When I joined the Department of Finance in 1972, one of my first jobs was to put away the files on Ireland’s external economic relations. These files went to the basement and did not reappear in my subsequent 12 years in the department. They covered a range of negotiations between Ireland and the UK, including the Anglo-Irish Free Trade Agreement of 1965.
What the files showed was that Ireland, over its first 50 years of independence, had been a mendicant, going to London to seek better access to the UK market for Irish goods, especially agricultural produce.
What was also clear was that Ireland had to content itself with whatever the UK, in its generosity, decided to offer. One of the lessons of the first 50 years of independence was that, when you are small, don’t find yourself in a room negotiating with a large nation on your own.
At the beginning of 1973, Ireland became a member of the EEC and we moved into a very different world. Our economic interests were then protected by EU law. No longer did Ireland have to beg: instead it was operating in a multilateral world where representatives from each country, small or large, were treated with respect. The search for agreement had to have something of benefit for all participants.
Compromises
Obviously, in that process, agreements were rarely “ideal” – compromises were necessary. Nonetheless, over decades, Ireland managed to achieve many of its key objectives.
In the 1970s and the early 1980s, French support helped protect the Common Agricultural Policy. In the late 1980s and early 1990s, German support for the structural funds was important. In the 1990s, the creation of the Single Market, aided by among others Germany and Britain, proved hugely beneficial for Ireland. We did better with the support of fellow EU members than when doing bilateral deals with Britain.

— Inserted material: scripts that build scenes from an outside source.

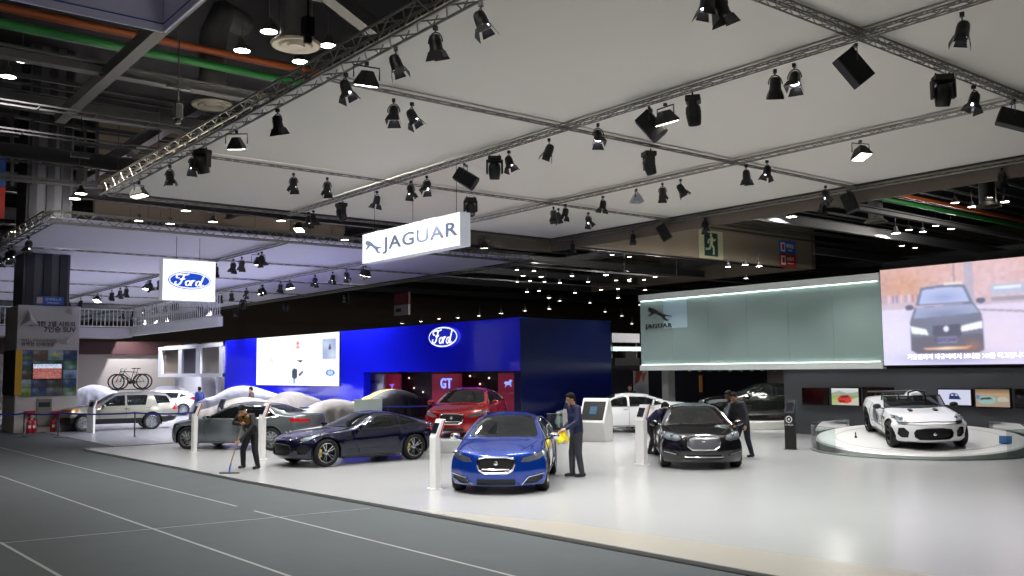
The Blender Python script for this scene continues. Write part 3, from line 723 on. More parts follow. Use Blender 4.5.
    for s_ in ('l', 'r'):
        capsule(j, nk + Vector((0, 0, -.065)), g['sh' + s_], .07, .078); capsule(j, g['sh' + s_], g['el' + s_], .076, .062); d = (g['wr' + s_] - g['el' + s_]).normalized(); capsule(j, g['el' + s_], g['wr' + s_] - d * .015, .06, .044)
    o = fused(j, 'jacket', top, root, .013, 4)
    c = MB(); c.lathe([(.068, -.02), (.072, .03), (.064, .035), (.06, -.02)], Matrix.Translation(nk + Vector((0, 0, -.01))) @ R, 18, closed=True); c.build('collar', collar or top, root, smooth=60)
    if scarf is not None:
        sc_ = MB(); capsule(sc_, sh + lat * .1 + Vector((.08, 0, -.02)), ch + lat * .07 + Vector((.1, 0, 0)), .07, .08); capsule(sc_, sh - lat * .1 + Vector((.08, 0, -.02)), ch - lat * .07 + Vector((.1, 0, 0)), .07, .08); fused(sc_, 'vest_panel', scarf, root, .014, 4)
    for s_ in ('l', 'r'):
        f = MB(); a = g['an' + s_]; fd = g.get('ft' + s_, Vector((1, 0, 0))).normalized()
        z0 = a.z - .07
        capsule(f, Vector((a.x, a.y, z0 + .045)) - fd * .04, Vector((a.x, a.y, z0 + .035)) + fd * .15, .045, .038); capsule(f, a, Vector((a.x, a.y, z0 + .05)), .045, .045)
        f.v = [(x, y, max(z, z0)) for x, y, z in f.v]
        fused(f, 'shoe', SHOE, root, .012, 2)
    return root
def facing(p, d):
    """ground frame at p with local x along d"""
    f = Vector((d[0], d[1], 0)).normalized()
    return Matrix.Translation(Vector(p)) @ Matrix((f, Vector((-f.y, f.x, 0)), Vector((0, 0, 1)))).transposed().to_4x4()
STAND = dict(pelvis=(0, 0, .93), chest=(.01, 0, 1.24), neck=(0, 0, 1.47), head=(.03, 0, 1.60), shl=(0, .18, 1.41), shr=(0, -.18, 1.41), ell=(-.03, .24, 1.13), elr=(-.03, -.24, 1.13), wrl=(.06, .25, .88), wrr=(.06, -.25, .88), knl=(.02, .1, .5), knr=(.02, -.1, .5), anl=(-.02, .1, .08), anr=(-.02, -.1, .08))
def pose(**k): d = dict(STAND); d.update(k); return d
# ------------------------------------------------------------------ hall shell and floors
CARPET = mat('charcoal_carpet', '#494e50', .95, var=.12, vscale=1.3, bump=.25, bscale=160)
def slab(name, x0, x1, y0, y1, z0, z1, m, parent=None, bevel=0): return MB().box(((x0 + x1) / 2, (y0 + y1) / 2, (z0 + z1) / 2), (x1 - x0, y1 - y0, z1 - z0)).build(name, m, parent, bevel=bevel)
HALLW = mat('hall_wall_dark', '#4a4038', .8); ROOFM = mat('roof_deck_dark', '#0d0d0e', .85); STEEL = mat('painted_steel', '#3d3d40', .6); STEELL = mat('painted_steel_light', '#464648', .6)
struct(slab('floor', -12, 100, -10, 100, -.3, 0, CARPET))
struct(slab('ceiling', -12, 100, -10, 100, 17, 17.3, ROOFM))
struct(slab('wall_north', -12, 100, 99.5, 100, 0, 17, HALLW)); struct(slab('wall_east', 99.5, 100, -10, 99.5, 0, 17, HALLW))
struct(slab('wall_west', -12.3, -12, -10, 100, 0, 17, HALLW)); struct(slab('wall_south', -12, 100, -10.4, -10, 0, 17, HALLW))
SY0 = -8.0
STG = mat('white_stage_floor', '#a5a6a6', .22, spec=.5, var=.02, vscale=.5)
pts = [(9.55, SY0), (9.05, 6.65), (8.85, 11.15), (8.36, 19.69), (8.0, 31.9), (29.2, 31.9), (45, 31.9), (45, SY0)]
o = MB().prism(pts, Matrix.Translation((0, 0, .002)), .098).build('stage_floor', STG); struct(o)
b1_ = atz(512, 515, .1); b2_ = atz(937, 576, .1); ln_ = lambda y: b1_.x + (b2_.x - b1_.x) * (y - b1_.y) / (b2_.y - b1_.y)
o = MB().prism([(pts[0][0] + .02, SY0 + .01), (ln_(SY0) , SY0 + .01), (ln_(6.), 6.), (ln_(11.), 11.), (8.83, 13.6), (8.77, 13.6), (8.87, 11.15), (9.07, 6.65)], Matrix.Translation((0, 0, .1)), .003).build('floor_edge_band', mat('beige_stage_band', '#a5a197', .3, var=.02)); struct(o)
EDG = mat('brushed_edge_strip', '#8c8b86', .25, .9)
mb = MB()
for a, b in zip(pts[:4], pts[1:5]): mb.bar((a[0] - .012, a[1], .03), (b[0] - .012, b[1], .03), .03, .056)
o = mb.build('trim_stage', EDG); struct(o)
FORDF = mat('grey_gloss_floor', '#8a8c92', .25, var=.05)
struct(slab('floor_display', 9.3, 45, 33.4, 78, .002, .02, FORDF))
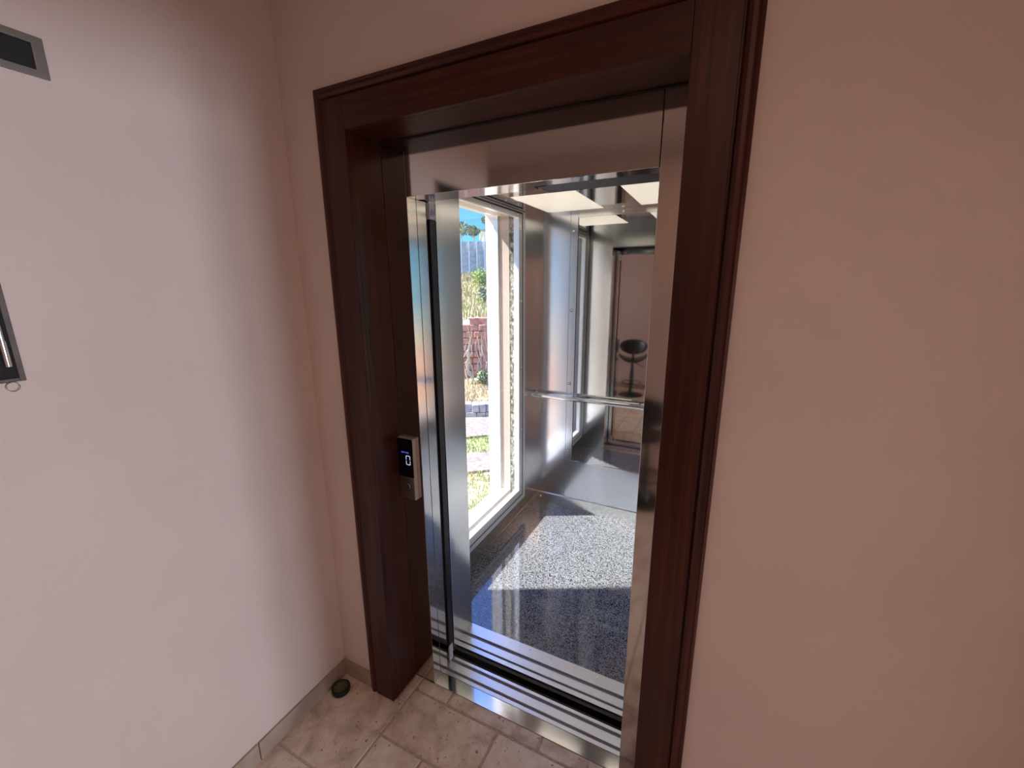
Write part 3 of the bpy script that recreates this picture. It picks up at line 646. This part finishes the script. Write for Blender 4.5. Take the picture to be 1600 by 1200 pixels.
# shrubs and trees as leaf clusters
def leaves(bm, c_, R_, n_, sz, sq=1.0):
    for _ in range(n_):
        a_ = random.uniform(0, 2*PI); cz_ = random.uniform(-1, 1); rr_ = R_*random.uniform(.5, 1)**.5; q_ = math.sqrt(1-cz_*cz_)
        p_ = Vector(c_)+Vector((math.cos(a_)*q_*rr_, math.sin(a_)*q_*rr_, cz_*rr_*sq))
        d1 = Vector((random.uniform(-1, 1), random.uniform(-1, 1), random.uniform(-1, 1))).normalized(); d2 = d1.orthogonal().normalized(); s_ = sz*random.uniform(.6, 1.3)
        bm.faces.new([bm.verts.new(p_+d1*s_), bm.verts.new(p_+d2*s_*.45), bm.verts.new(p_-d1*s_), bm.verts.new(p_-d2*s_*.45)])
def shrub(name, label, s_, t_, z, R_, n_, sz, mat, cat, stemh=0.3):
    rt = thing(name, label, cat, P(s_, t_, hz(s_)-0.05))
    bm = bmesh.new()
    for k in range(5): leaves(bm, P(s_+random.uniform(-.4, .4)*R_, t_+random.uniform(-.5, .5)*R_, z+random.uniform(-.25, .35)*R_), R_*random.uniform(.5, .75), n_//5, sz, .9)
    obj('foliage', bm, mat, rt)
    bm = bmesh.new(); b0 = P(s_, t_, hz(s_)-0.15)
    tube(bm, [b0, P(s_, t_+.02, (z+b0.z)/2), P(s_+.03, t_-.02, z)], [0.05*R_+.01, 0.04*R_+.008, 0.02], 8)
    for k in range(4):
        a_ = k*1.6; tube(bm, [P(s_, t_, (z*1.2+b0.z*.8)/2), P(s_+.3*R_*math.cos(a_), t_+.5*R_*math.sin(a_), z+.2*R_)], [0.012, 0.005], 6)
    obj('stem', bm, M['twig'], rt)
shrub('hill_tree', 'bushy tree above the retaining wall, left of the gap', 17.2, -0.42, 3.75, 0.35, 700, 0.05, M['leaf'], 'tree')
shrub('hill_tree', 'rounded small tree above the retaining wall', 17.0, 0.06, 3.72, 0.27, 700, 0.045, M['leaf'], 'tree')
shrub('hill_tree', 'taller dark tree beside the white house', 17.4, 0.75, 4.2, 0.42, 1500, 0.055, M['leaf'], 'tree')
shrub('hill_tree', 'large tree further right along the wall', 18.0, 2.2, 4.6, 1.1, 2500, 0.08, M['leaf'], 'tree')
shrub('shrub', 'green shrub at foot of the red wall', 8.5, 0.20, -0.10, 0.20, 700, 0.03, M['leaf'], 'shrub')
shrub('shrub', 'yellowing shrub on the slope below the ledge', 14.0, 0.35, 1.95, 0.38, 900, 0.04, M['grassg'], 'shrub')
shrub('shrub', 'green bush in middle of the dry slope', 11.5, 0.33, 1.45, 0.28, 900, 0.035, M['leaf'], 'shrub')
# branches in front of the rubble wall
br = thing('bare_shrub', 'bare pale branches sprawling over the red walls', 'shrub', P(8.6, 0.0, -0.3))
for k in range(11):
    bm = bmesh.new(); t0 = random.uniform(-0.25, 0.28); z0 = -0.28; pts = []
    for i in range(8): pts.append(P(8.6+random.uniform(-.03, .03), t0+random.uniform(-.05, .05)+0.06*math.sin(i*.9+k), z0+i*random.uniform(.10, .17)))
    tube(bm, pts, [0.013-0.0013*i for i in range(8)], 6); obj('branch', bm, M['twig'], br)
# houses
hs = thing('house', 'white house standing above the retaining wall', 'house', P(24, 0.9, 3.2))
bm = bmesh.new(); block(bm, 23, 27, 0.55, 6, 3.1, 4.35); obj('wall', bm, M['white_wall'], hs)
bm = bmesh.new(); block(bm, 22.8, 27.2, 0.40, 6.2, 4.35, 4.47); obj('roof', bm, M['stone'], hs)
bm = bmesh.new(); block(bm, 22.96, 23.0, 0.9, 1.3, 3.6, 4.1); obj('window', bm, M['display'], hs)
# grass blades
def grass(name, label, s0, s1, t0, t1, n_, hh, mat):
    bm = bmesh.new()
    for _ in range(n_):
        s_ = random.uniform(s0, s1); t_ = random.uniform(t0, t1); p_ = P(s_, t_, 0)
        if p_.x > OX-0.1: continue
        z = hz(s_)+noise.noise(Vector((p_.x*(0.7 if s_ < 9 else .5), p_.y*(0.7 if s_ < 9 else .5), 0)))*(0.06 if s_ < 9 else .15)-0.01
        a_ = random.uniform(0, PI); w_ = Vector((math.cos(a_), math.sin(a_), 0))*hh*0.10; l_ = Vector((random.uniform(-.5, .5), random.uniform(-.5, .5), 0))*hh; h_ = hh*random.uniform(.5, 1.2)
        b_ = Vector((p_.x, p_.y, z)); m_ = b_+l_*.3+Vector((0, 0, h_*.6))
        v_ = [bm.verts.new(q) for q in (b_-w_, b_+w_, m_+w_*.6, m_-w_*.6, b_+l_+Vector((0, 0, h_)))]
        bm.faces.new([v_[0], v_[1], v_[2], v_[3]]); bm.faces.new([v_[3], v_[2], v_[4]])
    return tag(obj(name, bm, mat), label, 'grass', kind='stuff')
grass('grass', 'green grass blades near the building outside', 3.0, 5.0, -1.2, 1.6, 5000, 0.07, M['grassg'])
grass('grass', 'straw coloured grass mixed in near the building', 3.0, 5.0, -1.2, 1.6, 3500, 0.07, M['grassy'])
grass('grass', 'green grass band between the two paths', 5.6, 6.2, -1.2, 1.6, 2000, 0.08, M['grassg'])
grass('grass', 'yellow dry grass between stone wall and red wall', 7.56, 8.84, -1.2, 1.8, 3500, 0.10, M['grassy'])
grass('grass', 'dry yellow grass covering the upper slope', 9.5, 15.9, -2, 2.5, 7000, 0.16, M['grassy'])
grass('grass', 'green tufts scattered over the upper slope', 9.5, 15.9, -2, 2.5, 4000, 0.16, M['grassg'])
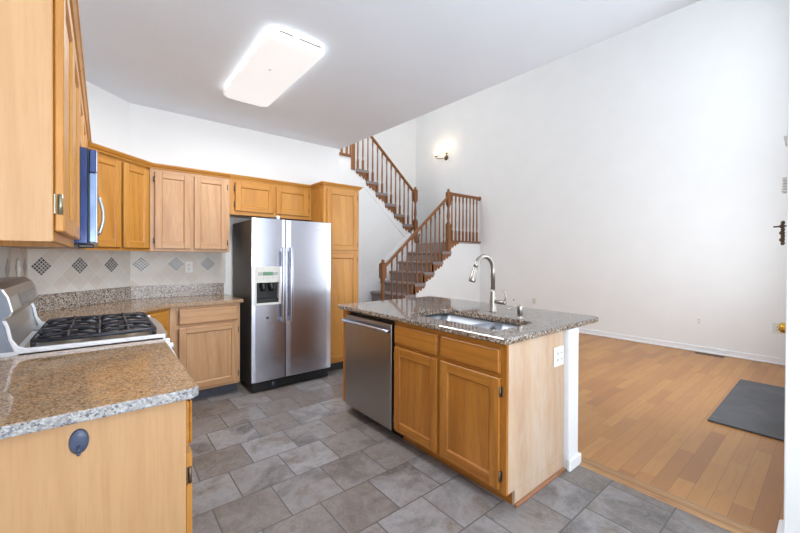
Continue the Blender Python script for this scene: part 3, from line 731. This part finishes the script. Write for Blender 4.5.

All this suggests that Ireland's interests in the final Brexit agreement can best be protected if the negotiations are carried out by the EU on our behalf. The calls by some for Ireland to negotiate bilaterally with Britain on economic matters are unwise given our historical experience, and they ignore the fact that, legally, the agreement will be between the EU and the UK.
The EU, with a population more than five times that of the UK, has the power to cut a better deal with the UK on behalf of its 27 remaining members, including Ireland, than any state might negotiate on their own. This time, it will be Britain that is the minority party in the room.
Trade with Britain is more important for Ireland than for any other member state. We are obviously keenly interested in maintaining access to the UK market, especially for food products. We also have an interest in the nature of the final agreement with the UK across a wide range of other policy areas – including access to public contracts, environmental and energy policy, and the extent to which the UK financial sector can access the EU market. We will need to continuously brief the EU negotiators on our special interests.
Free movement
However, our priority objective from the Brexit negotiations will be to safeguard free movement of people on the island of Ireland, while still protecting our own interests as EU members. All EU citizens have the right to visit Ireland, to live in Ireland and to work here. This cannot change.
In the first 50 years of the State, the Department of Justice often operated as the Dublin branch of the British Home Office in deciding who could come to Ireland. The current British prime minister made some ominous suggestions last month suggesting that she would like to return to this arrangement.
Ireland needs to make it absolutely clear that we will determine who can enter Ireland. It is for the UK to find a way to meet their own interests: to protect their citizens in Northern Ireland by maintaining freedom of movement across the Border, while at the same time they have signalled they want to restrict the rights of EU citizens generally to live and work in the UK.
The negotiations on maintaining the Common Travel Area on this island will be bilateral – between the UK and Ireland. As we have seen in the past, bilateral negotiations can be difficult. However, on this occasion, we will have allies in the rest of the EU, and the UK would like our understanding from within the EU as they proceed with their negotiations on Brexit.